Miss Dior is of course no longer Miss Dior, and that’s very sad. But I hope your Mother’s Day is a happy one.

Image: Internets

  • Tom says:

    Springpansy- thank you!

  • Tom says:

    Maya- for me too!

  • springpansy says:

    Love this whole post, Tom. Thanks for re-running it!

  • Maya says:

    Hey Tom. Joy will always be magical to me!
    And I also know *Ninety-Eight*. LOL.

  • Tom says:

    Kathleen- I would be hard pressed not to rescue it and blame the theft on errant perfume burglars..

  • Tom says:

    Maya- Please don’t tell me they ruined Joy. I don’t think I could bear it.

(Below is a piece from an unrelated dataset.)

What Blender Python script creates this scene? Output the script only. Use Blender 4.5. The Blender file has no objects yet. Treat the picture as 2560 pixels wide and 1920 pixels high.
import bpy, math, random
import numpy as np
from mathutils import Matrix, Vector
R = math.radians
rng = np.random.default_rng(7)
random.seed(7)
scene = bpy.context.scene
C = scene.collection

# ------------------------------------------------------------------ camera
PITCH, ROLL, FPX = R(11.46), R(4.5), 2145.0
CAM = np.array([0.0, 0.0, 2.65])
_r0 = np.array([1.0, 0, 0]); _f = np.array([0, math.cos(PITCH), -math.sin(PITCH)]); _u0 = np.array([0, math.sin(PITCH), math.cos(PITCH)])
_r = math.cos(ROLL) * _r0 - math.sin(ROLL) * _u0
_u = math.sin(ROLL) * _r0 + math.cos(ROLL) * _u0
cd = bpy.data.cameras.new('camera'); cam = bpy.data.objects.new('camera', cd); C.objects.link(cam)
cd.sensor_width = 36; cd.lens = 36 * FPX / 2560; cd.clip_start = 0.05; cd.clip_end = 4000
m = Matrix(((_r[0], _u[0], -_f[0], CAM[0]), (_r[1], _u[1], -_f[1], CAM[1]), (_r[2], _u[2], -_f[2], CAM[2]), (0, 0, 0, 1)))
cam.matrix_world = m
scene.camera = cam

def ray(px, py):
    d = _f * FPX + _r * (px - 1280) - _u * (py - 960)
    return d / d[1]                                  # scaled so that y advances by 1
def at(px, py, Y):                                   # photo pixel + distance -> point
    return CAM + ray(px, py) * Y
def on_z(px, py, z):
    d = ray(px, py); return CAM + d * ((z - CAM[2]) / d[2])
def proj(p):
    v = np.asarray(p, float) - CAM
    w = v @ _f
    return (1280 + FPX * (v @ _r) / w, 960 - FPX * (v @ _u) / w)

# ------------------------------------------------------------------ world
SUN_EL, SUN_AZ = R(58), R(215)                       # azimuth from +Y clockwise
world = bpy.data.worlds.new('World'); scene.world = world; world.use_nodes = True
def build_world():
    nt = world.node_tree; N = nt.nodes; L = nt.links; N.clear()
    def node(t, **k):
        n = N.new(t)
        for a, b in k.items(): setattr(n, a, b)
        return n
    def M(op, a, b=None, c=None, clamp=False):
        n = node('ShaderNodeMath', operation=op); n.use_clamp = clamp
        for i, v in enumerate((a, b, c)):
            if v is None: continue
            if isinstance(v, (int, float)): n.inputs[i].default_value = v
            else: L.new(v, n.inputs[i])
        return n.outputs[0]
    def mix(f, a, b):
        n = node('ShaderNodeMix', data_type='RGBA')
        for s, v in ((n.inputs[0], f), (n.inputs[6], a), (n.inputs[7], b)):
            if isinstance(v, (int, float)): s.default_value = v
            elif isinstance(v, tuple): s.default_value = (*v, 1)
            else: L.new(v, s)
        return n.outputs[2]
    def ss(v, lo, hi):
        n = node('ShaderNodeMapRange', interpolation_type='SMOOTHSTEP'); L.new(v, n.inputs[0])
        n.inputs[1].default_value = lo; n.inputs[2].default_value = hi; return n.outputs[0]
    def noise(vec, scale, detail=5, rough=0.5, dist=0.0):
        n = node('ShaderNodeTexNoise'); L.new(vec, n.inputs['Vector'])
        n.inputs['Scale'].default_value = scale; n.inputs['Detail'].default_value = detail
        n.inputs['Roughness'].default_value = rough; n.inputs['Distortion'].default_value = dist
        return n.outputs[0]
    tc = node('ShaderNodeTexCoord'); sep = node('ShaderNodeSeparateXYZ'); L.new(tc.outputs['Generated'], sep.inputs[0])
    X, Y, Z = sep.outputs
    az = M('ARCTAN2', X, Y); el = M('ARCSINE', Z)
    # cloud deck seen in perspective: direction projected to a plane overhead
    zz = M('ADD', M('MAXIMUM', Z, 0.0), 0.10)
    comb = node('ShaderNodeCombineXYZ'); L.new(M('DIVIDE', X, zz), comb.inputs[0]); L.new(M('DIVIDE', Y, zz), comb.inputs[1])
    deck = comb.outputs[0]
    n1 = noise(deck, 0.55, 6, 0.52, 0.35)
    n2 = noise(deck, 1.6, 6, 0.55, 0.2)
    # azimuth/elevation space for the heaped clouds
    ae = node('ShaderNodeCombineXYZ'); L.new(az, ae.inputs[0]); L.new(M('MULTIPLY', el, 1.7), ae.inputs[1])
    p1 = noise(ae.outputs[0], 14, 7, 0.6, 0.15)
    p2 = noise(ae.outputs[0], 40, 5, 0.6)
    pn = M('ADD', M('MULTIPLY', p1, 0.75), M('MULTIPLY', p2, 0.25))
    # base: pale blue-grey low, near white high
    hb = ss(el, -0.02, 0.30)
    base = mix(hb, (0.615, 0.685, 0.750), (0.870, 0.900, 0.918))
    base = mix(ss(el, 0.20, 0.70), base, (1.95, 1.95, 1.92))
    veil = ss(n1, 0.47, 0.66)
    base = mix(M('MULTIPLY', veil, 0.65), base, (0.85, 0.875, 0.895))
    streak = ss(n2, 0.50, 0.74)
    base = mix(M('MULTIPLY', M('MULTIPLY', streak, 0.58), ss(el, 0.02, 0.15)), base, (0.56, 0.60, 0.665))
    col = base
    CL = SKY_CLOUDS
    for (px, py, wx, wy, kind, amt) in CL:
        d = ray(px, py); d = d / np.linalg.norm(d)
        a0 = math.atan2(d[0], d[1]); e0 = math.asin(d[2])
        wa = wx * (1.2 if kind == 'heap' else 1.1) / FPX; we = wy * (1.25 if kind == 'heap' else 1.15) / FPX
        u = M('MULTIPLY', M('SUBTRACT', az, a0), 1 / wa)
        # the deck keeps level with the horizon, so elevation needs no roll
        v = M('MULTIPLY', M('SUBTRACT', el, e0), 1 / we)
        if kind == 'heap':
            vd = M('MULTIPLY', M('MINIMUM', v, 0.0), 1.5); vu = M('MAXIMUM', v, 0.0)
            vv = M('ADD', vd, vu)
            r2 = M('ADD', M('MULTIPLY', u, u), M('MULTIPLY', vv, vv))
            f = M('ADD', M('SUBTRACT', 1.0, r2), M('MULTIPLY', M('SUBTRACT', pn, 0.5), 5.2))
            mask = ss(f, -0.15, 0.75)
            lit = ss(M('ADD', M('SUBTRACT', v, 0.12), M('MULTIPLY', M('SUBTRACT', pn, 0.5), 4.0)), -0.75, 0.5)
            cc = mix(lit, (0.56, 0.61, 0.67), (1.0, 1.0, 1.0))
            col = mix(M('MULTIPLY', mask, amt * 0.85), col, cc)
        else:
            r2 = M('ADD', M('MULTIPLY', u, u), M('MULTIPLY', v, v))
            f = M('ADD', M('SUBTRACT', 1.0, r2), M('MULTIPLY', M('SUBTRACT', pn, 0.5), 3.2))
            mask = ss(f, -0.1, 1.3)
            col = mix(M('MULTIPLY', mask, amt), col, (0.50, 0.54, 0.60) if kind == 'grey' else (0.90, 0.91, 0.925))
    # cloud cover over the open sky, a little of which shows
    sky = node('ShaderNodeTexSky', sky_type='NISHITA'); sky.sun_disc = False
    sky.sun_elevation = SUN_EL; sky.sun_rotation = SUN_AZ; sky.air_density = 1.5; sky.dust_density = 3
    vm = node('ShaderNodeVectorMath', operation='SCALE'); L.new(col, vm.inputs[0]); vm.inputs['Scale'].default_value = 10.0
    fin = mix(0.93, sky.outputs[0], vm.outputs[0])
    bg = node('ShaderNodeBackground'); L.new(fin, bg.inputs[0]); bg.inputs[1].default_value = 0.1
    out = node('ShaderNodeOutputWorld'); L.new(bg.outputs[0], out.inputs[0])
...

    My mother told me once that she went on a trip to Europe and bought a bottle of Joy Perfume and packed it in her checked luggage, not realizing that at the time the checked baggage compartments were not pressurized. It leaked out all over the place. She didn’t know whether to laugh or cry.

  • Tom says:

    Musette- I think you and I are the only ones who know that it’s “Ninety-Eight” and never 98..

  • Tom says:

    Whiffs of perfume can transport me back so often. A snort of Halston Z-14 and it’s suddenly 1977. CK-one takes me back to the 80’s/ So many more…

  • Kathleen says:

    Aren’t memories, as well as fragrance memories precious? I love your story of your Mom in her Miss Dior. My Mom sadly didn’t wear perfume. My Dad gifted her a bottle of Chanel No 19, which she never wore and kept in her dresser drawer for years. I would admire it as a child and take an occasional sniff when I dared. And I sometimes wish that I had a signature scent that others would attach to me; however, I love too many and could never decide on just one perfume.
    Happy Mother’s Day to all the Moms!

  • Maya says:

    Loved this. Your mother sounds like she was one helluva lady and a class act. That is something you either have or you don’t have. You can’t buy it. She also enjoyed my favorite perfume ever, original Joy.

  • Musette says:

    Tom – I remember reading this post when it came out on PST and I could see your mother, the mink, the Ninety-Eight (only those in the know, know you can’t shorten it to ’98’. It Just. Isn’t. Done.) I love the glorious Miss Dior but no longer feel up to the challenge of supporting it with a decent mien. But, oh! What a beauty! xoxoxoA

  • MMKinPA says:

    What a great memory! I do love how a sniff of perfume can transport you back to those moments with your mother (awesome lady!). My olfactory memory of my mom is Perfumers Workshop Tea Rose. I still have her bottle – maybe 50%, because no more than a dab was ever needed. I don’t actually wear it because heady rose isn’t really my jam and besides – it was hers. I like to pull the cap off and sniff from time to time, though, and will never get rid of it.